Your task is to quote the material that follows, in full and exactly.

-- START DATASET CONTENT --

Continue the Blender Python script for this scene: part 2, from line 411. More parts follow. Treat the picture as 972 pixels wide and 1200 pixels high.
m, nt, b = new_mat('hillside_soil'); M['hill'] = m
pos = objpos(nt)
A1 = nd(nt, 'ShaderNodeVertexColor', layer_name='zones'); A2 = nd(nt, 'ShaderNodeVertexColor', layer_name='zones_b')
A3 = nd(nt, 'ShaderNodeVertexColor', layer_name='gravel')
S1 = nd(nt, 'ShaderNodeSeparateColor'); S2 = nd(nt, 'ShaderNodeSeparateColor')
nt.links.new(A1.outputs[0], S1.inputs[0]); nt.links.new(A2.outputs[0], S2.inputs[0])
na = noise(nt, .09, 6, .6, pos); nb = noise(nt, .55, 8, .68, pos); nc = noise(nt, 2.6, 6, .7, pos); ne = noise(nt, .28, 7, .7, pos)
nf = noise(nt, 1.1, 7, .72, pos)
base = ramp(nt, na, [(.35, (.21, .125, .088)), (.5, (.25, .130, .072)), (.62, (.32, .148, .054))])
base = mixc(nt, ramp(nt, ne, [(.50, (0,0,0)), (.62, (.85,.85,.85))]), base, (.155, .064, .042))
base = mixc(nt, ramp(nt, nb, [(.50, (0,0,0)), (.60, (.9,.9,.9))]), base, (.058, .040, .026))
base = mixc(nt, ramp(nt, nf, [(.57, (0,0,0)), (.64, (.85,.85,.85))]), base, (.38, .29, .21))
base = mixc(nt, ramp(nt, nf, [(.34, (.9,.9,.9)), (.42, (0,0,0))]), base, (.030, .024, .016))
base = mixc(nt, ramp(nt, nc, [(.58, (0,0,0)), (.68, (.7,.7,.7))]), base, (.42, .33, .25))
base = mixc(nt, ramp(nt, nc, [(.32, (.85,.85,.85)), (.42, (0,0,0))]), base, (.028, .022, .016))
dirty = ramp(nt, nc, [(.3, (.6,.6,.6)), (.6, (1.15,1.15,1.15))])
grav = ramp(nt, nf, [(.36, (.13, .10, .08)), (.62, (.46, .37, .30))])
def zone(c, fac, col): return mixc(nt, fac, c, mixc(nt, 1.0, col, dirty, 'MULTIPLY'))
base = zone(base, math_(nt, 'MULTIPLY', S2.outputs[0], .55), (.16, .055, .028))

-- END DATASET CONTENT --

* ANSWER IN FULL *
Continue the Blender Python script for this scene: part 2, from line 411. More parts follow. Treat the picture as 972 pixels wide and 1200 pixels high.
m, nt, b = new_mat('hillside_soil'); M['hill'] = m
pos = objpos(nt)
A1 = nd(nt, 'ShaderNodeVertexColor', layer_name='zones'); A2 = nd(nt, 'ShaderNodeVertexColor', layer_name='zones_b')
A3 = nd(nt, 'ShaderNodeVertexColor', layer_name='gravel')
S1 = nd(nt, 'ShaderNodeSeparateColor'); S2 = nd(nt, 'ShaderNodeSeparateColor')
nt.links.new(A1.outputs[0], S1.inputs[0]); nt.links.new(A2.outputs[0], S2.inputs[0])
na = noise(nt, .09, 6, .6, pos); nb = noise(nt, .55, 8, .68, pos); nc = noise(nt, 2.6, 6, .7, pos); ne = noise(nt, .28, 7, .7, pos)
nf = noise(nt, 1.1, 7, .72, pos)
base = ramp(nt, na, [(.35, (.21, .125, .088)), (.5, (.25, .130, .072)), (.62, (.32, .148, .054))])
base = mixc(nt, ramp(nt, ne, [(.50, (0,0,0)), (.62, (.85,.85,.85))]), base, (.155, .064, .042))
base = mixc(nt, ramp(nt, nb, [(.50, (0,0,0)), (.60, (.9,.9,.9))]), base, (.058, .040, .026))
base = mixc(nt, ramp(nt, nf, [(.57, (0,0,0)), (.64, (.85,.85,.85))]), base, (.38, .29, .21))
base = mixc(nt, ramp(nt, nf, [(.34, (.9,.9,.9)), (.42, (0,0,0))]), base, (.030, .024, .016))
base = mixc(nt, ramp(nt, nc, [(.58, (0,0,0)), (.68, (.7,.7,.7))]), base, (.42, .33, .25))
base = mixc(nt, ramp(nt, nc, [(.32, (.85,.85,.85)), (.42, (0,0,0))]), base, (.028, .022, .016))
dirty = ramp(nt, nc, [(.3, (.6,.6,.6)), (.6, (1.15,1.15,1.15))])
grav = ramp(nt, nf, [(.36, (.13, .10, .08)), (.62, (.46, .37, .30))])
def zone(c, fac, col): return mixc(nt, fac, c, mixc(nt, 1.0, col, dirty, 'MULTIPLY'))
base = zone(base, math_(nt, 'MULTIPLY', S2.outputs[0], .55), (.16, .055, .028))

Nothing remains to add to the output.